The value of the dollar continues to decline because those in international financial markets don’t observe the “management and discipline” in the Unites States government that is necessary to change what goes on relative to the budget of the United States government. 

In my view, the United States government does not have to do much to gain the confidence of world financial markets.  The first thing the government must do is accept the goal of maintaining the value of the United States dollar in foreign exchange markets as its primary economic objective.  (I have discussed this in a post to my Instablog, “What is Needed to Reduce the Federal Deficit”:

This would allow two things to happen.  First, the United States government could get away from its current primary goal, the Keynesian goal of achieving full employment, which it cannot accomplish anyway. (See my post from yesterday:  The exchange rate goal incorporates an inflation goal within it.

Second, the government needs to focus on “good” long-term management and discipline in its budgetary practices.   Good, long-term management pays off.  My recent example of this is the efforts led by Treasury Secretary Robert Rubin in the latter part of the 1990s to balance the United States budget.  International financial markets saw this effort; believed that President Clinton and others within his administration supported the effort; and the value of the US dollar began to climb in foreign exchange markets even before a balanced budget was achieved. 

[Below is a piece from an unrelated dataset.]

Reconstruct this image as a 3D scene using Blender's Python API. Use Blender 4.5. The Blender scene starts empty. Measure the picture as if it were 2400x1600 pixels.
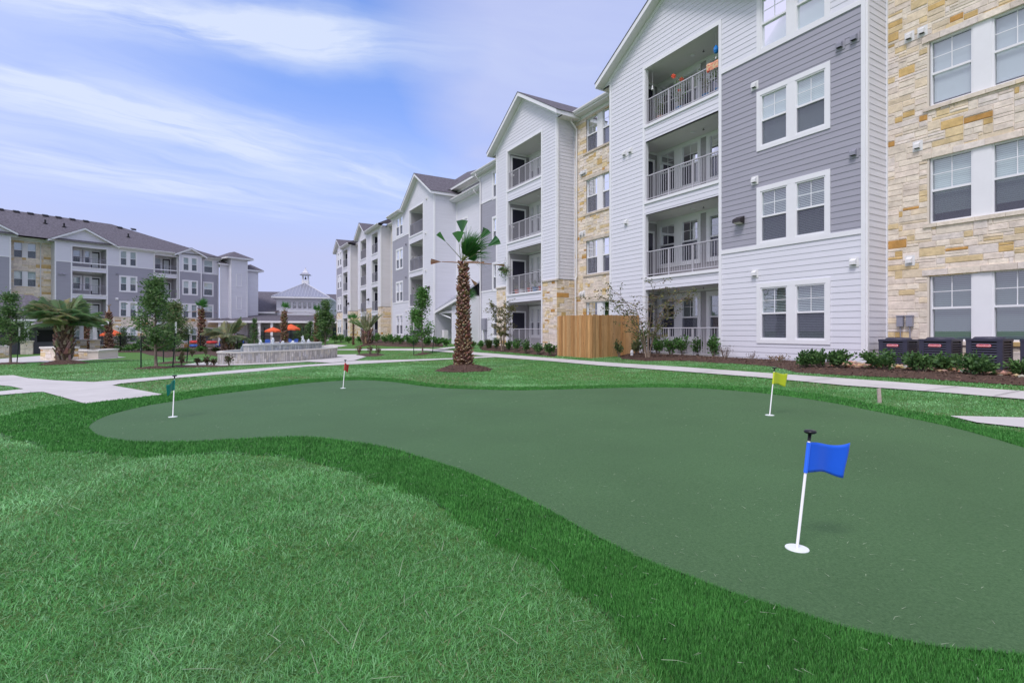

The important thing to note is that the economy also got stronger during this time so that the government achieved not only a greater balance in the budget and a rising value of the US dollar, but it also saw the US economy continue to grow.  International financial markets approved of the “management and discipline” that it believed it saw in the United States government.  Plus, this effort created some room for the Bush 43 administration to add additional “unexpected” expenditures to the budget ,as they were needed, such as the “war on terrorism.